New tax discount to benefit financial system

(13 May 2010 – Australia) Kevin Rudd has claimed that a new policy where savers receive a 50 percent discount for the first A$1000 they earn in interest on their deposits, held in banks and various other interest earning methods, will create flow-on effects for the financial system. Australia’s Prime Minister, Kevin Rudd, said that the government recognises that bank deposits are the preferred savings method for many Australian’s.

In his budget speech Mr Rudd noted that there was currently a considerable variation in the taxation treatment of alternative savings vehicles.

The current taxation treatment sees interest taxed at the saver’s marginal rate without any discount and any capital gains on assets held for longer than a year receives a 50 percent discount.
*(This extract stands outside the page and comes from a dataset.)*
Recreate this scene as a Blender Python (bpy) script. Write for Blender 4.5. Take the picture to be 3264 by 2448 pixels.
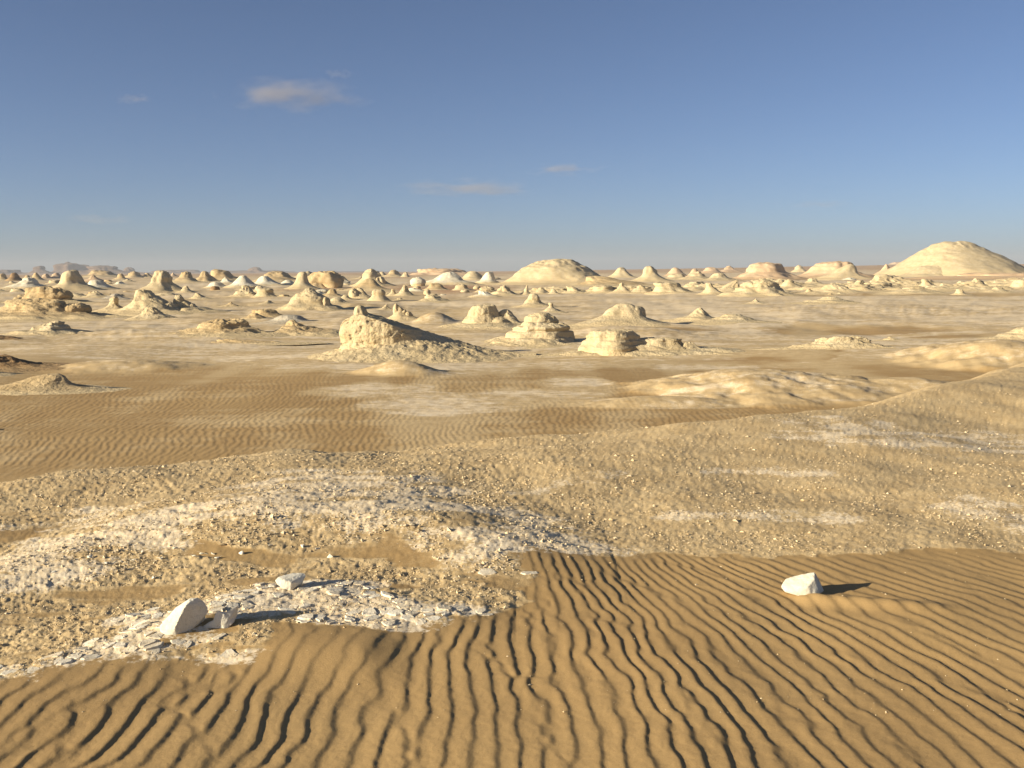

The government said that it acknowledged that the current method disadvantaged lower-wealth and older savers who are likely to hold their non-superannuation savings in interest bearing products.

To rectify this the government has announced that from July 1st 2011, Australian’s will obtain a 50 percent tax discount for the first A$1,000 of interest they earn, including interest earned on deposits held in banks, building societies and credit unions, and on bonds, debentures and annuity products.

Mr Rudd said that the government expects the change to make interest-bearing products more attractive to savers, which will have positive flow on effects for competition for the financial system.